There is also strong support for changes to our constitutional amendment process. Among them:
• Requiring petition signatures from different geographic areas for proposed initiated constitutional amendments.
• Requiring a super-majority (vote) to adopt future constitutional amendments but continue to allow a simple majority for fixes to amendments that were previously adopted.
• Requiring more signatures for proposed constitutional amendments versus changes in state statutes.
We also found some contradictions. Colorado voters seem to like being a test bed for democracy in the 21st century, but they are keenly aware that hastily passed constitutional amendments can have vast unintended consequence in the future.
They are also fearful of handing too much power to the legislature, yet they are also aware that laws often have to be tweaked to respond to changing circumstances.

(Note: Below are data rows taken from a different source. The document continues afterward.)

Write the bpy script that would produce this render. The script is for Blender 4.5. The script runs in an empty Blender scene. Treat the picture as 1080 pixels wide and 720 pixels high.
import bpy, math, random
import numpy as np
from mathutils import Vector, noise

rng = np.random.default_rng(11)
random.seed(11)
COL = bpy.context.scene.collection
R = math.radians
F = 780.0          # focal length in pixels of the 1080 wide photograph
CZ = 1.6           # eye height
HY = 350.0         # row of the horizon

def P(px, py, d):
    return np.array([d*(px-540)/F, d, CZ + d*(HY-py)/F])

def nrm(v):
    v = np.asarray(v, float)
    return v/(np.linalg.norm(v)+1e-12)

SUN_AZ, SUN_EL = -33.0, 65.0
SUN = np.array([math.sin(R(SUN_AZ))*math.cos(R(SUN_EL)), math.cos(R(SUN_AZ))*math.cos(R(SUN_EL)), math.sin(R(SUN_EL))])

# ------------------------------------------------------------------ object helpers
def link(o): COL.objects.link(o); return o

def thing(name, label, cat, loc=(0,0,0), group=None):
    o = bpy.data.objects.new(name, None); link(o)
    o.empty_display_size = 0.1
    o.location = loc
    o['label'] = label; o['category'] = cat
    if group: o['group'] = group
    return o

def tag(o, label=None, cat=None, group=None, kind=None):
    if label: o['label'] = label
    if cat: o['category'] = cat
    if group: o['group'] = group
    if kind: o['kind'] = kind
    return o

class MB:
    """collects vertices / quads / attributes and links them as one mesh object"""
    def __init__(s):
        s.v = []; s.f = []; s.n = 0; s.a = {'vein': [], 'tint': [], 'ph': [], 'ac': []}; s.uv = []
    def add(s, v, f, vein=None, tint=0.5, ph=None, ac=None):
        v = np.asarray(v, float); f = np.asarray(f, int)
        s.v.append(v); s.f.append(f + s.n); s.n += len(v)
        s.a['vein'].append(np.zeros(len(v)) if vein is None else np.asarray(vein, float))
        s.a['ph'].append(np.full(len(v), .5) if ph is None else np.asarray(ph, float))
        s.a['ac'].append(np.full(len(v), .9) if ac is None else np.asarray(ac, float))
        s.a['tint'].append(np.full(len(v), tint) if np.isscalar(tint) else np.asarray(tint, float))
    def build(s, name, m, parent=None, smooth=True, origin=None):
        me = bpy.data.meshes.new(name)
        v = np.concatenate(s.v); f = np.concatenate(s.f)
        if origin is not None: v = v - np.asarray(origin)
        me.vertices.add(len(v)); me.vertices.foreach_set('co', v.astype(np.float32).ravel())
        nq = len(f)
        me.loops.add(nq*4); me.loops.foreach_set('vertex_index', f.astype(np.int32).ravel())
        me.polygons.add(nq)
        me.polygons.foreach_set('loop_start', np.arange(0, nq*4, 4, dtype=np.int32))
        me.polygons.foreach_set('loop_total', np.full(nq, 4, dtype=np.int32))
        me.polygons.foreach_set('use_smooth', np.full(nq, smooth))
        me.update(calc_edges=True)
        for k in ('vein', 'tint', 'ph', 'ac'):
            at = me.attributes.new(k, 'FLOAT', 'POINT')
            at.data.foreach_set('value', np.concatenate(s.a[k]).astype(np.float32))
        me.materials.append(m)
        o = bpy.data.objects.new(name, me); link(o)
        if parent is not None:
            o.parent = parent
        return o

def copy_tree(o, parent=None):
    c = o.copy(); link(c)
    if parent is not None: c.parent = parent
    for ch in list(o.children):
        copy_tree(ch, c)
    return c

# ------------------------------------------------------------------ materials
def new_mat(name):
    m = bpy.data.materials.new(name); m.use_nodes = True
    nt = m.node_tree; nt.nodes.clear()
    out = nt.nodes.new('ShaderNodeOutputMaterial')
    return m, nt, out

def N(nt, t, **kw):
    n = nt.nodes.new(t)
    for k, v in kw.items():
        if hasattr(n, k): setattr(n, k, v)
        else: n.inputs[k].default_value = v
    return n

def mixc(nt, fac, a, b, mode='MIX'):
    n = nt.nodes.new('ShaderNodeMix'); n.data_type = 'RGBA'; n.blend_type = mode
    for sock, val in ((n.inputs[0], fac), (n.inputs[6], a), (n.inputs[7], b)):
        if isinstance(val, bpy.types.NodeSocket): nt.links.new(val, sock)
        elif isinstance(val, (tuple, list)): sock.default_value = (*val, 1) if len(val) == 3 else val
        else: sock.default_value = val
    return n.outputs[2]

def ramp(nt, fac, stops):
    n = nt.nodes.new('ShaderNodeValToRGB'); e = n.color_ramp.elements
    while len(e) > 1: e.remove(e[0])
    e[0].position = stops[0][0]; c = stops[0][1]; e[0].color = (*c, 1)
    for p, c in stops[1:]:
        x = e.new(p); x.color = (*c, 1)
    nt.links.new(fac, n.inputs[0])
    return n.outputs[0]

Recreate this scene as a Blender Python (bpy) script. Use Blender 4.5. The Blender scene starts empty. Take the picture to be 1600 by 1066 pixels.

And they would like to tighten the process for getting measures onto the ballot but are fearful of rules that would make it tougher for grassroots efforts to make change and easier for special interests to push a single agenda.
Next year's elections will likely be extremely volatile in our swing state. We know the electorate is angry and anxious, and candidates are succeeding by playing to those feelings. With a highly competitive Senate race and with Colorado potentially being once again the decisive state in the Electoral College vote for president, we can all expect a torrent of political advertisements, name-calling and invective.

Challenges ahead

The 2016 election cycle makes the challenges for Building a Better Colorado even greater. Among them:
• Reaching out to less engaged voters and connecting with them. Beyond polling, focus groups and their online site, it will likely take an innovative social media strategy to translate grass tops into grassroots.
• Convincing voters that government should be trusted with more money. Since the passage of TABOR in 1992, Colorado voters have tended to approve tax increases when it is clear what they will get in exchange, and to disapprove of tax increases where it is not clear what they would get in exchange. In Westminster (but also in Denver) we picked up more than a bit of skepticism about whether unshackling spending curbs would really result in better schools and more roads.
• Translating the data it collects into actual ballot proposals that are clear and easily grasped by voters.
Building a Better Colorado has a big job ahead in persuading angry, anxious Colorado voters to part with more of their money and change the Wild West attitude toward constitutional amendments. It may not be impossible, but it will be an uphill battle. One key is to tie spending increases to specific outcomes that the people are willing to pay for. Another may be engaging more of the electorate in a discussion about our state's future.